HRFQ : 一作目について少し話してもらえますか?

Carl : "Human Traffic"っていう映画で、パブロ・ハッサンっていう役をやった。実際に映画を観た人にとっては、すごく面白かったと思うよ。僕はDJとしてじゃなくて、ナイト・クラブのオーナーの役として出演してたんだ。しかも、そのパブロ・ハッサンがすごく怖い役で、役作りに苦労したんだけど、スタッフに「このカットが終わるまで今日は終われないよ」って言われて、つまり、このカットが終わるまでみんな食事が出来ないってことだから、とにかく頑張ったね!その甲斐もあって、結局みんな食事にありつけたんだけど、それでもあのシーンには12時間もかかったんだ。だから、役者として仕事をするってことがどういうことなのか、僕にはわかるんだ。魅力的な職業だけど、完成するまでにはカメラのアングル設定からなにやらで待たされることだって多いしね。" LA DJ"だって同じだよ。撮影するのに12時間かかったんだ。この映画のストーリーは、スーパー・スターDJを目指してる2人のユダヤ人の男の子に関する話。彼らの父親はバルミツバー (ユダヤ教の13 歳の男子の成人式)でDJをやっているんだけど、病気になっちゃうんだ。だから父親の代わりに彼らがDJを始めるんだけど、トランスとかトリップ・ホップとか、式でかけるべきじゃない音楽をプレイし始めて…。やがてDJをしたり、自分たちのレコードを売ることでお金を稼ごうとして奮闘を始めるってストーリーなんだ、僕はそこで彼らにアドバイスをあげる役を演じてるんだけど、結構面白い映画だと思うよ。

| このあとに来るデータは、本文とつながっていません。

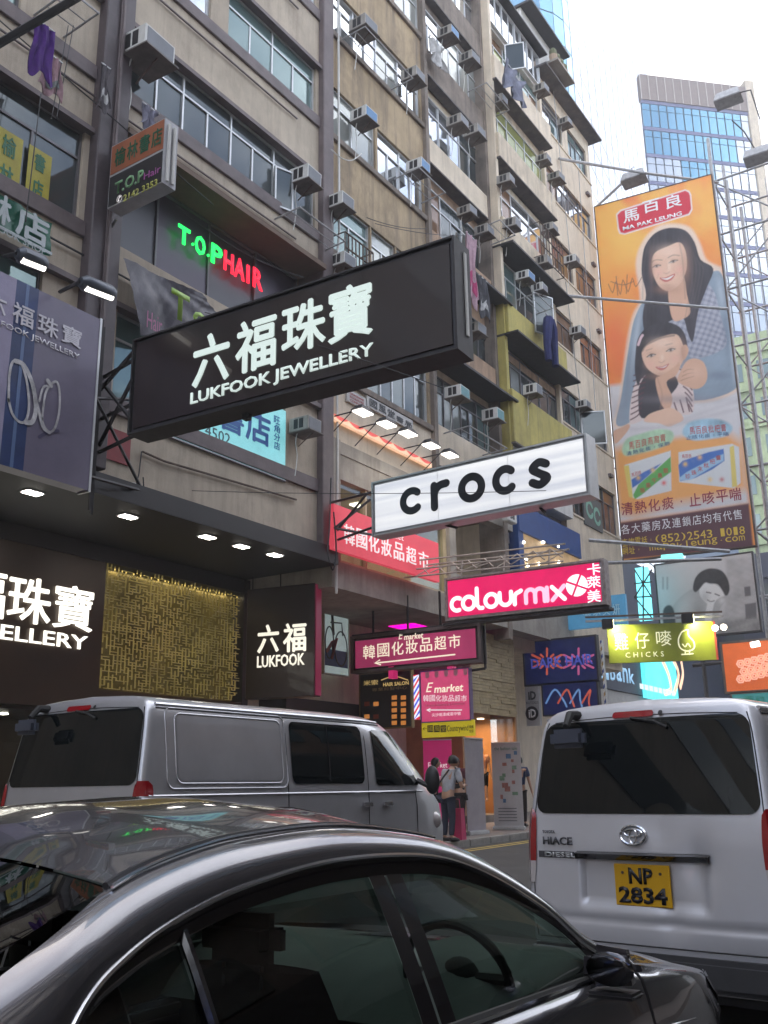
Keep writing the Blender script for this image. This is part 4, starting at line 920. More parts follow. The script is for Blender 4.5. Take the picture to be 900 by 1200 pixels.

"American Pie"をつくったスタッフも参加しているみたいだし。

HRFQ : ニュー・テクノロジーについてですが、Final ScratchやDVD-J、Traktorなどは最近のDJセットに取り込まれていますか?

Carl : 今僕がハマッっているのはPioneerのCDJs 1000だけかな。あと、Tecnicsの新しいプレイヤーも好きだね。僕は自分をクリエイティヴなDJだと思っているし、ターンテーブル上では出来ないことも、CDなら出来ることがある。ただ、僕は両方の優れた点を利用したいんだ。まだレコードをプレイしたい人はたくさんいるし、そういう人に全てCDでやれというわけにはいかないでしょ。だから、レコードとCDのコンビネーションを次なるステップとして慎重に踏んでいるという感じなんだ。僕はCDJの機能を完璧に使いこなすことが出来るし、それを使いこなすうちに、「どうやってループやサンプルを作るか」とか「どうやって自分の思ったように操作するか」ってことは分かってきた。でも、同時に、DJをやっている時にそれ以外のことに時間を割ける余裕がないってこともよくわかったんだ(笑)。だから、Traktorや Final Scratchに関しては、今はそれほど必要性を感じていない。それに、DJのエキサイトな面が少し減るような気もするしね。確かに、いろいろなタイプの音楽を集めるという点では便利だし、アナログを持っていく必要もない。でもコンピューターはクラッシュするし、それはイヤだからね。だから、今のところは古いスタイルに留まるつもりだよ。だってコンピューターを使って、念入りに準備したとしても、もし電源が切れてしまえばそれまでだからね。一方CDJは、たくさんのDJの間で人気があるし、しかも15年もかけて開発されたものだ。だから、今後は今にも増して、たくさんのDJがCDJを使うようになると思うよ。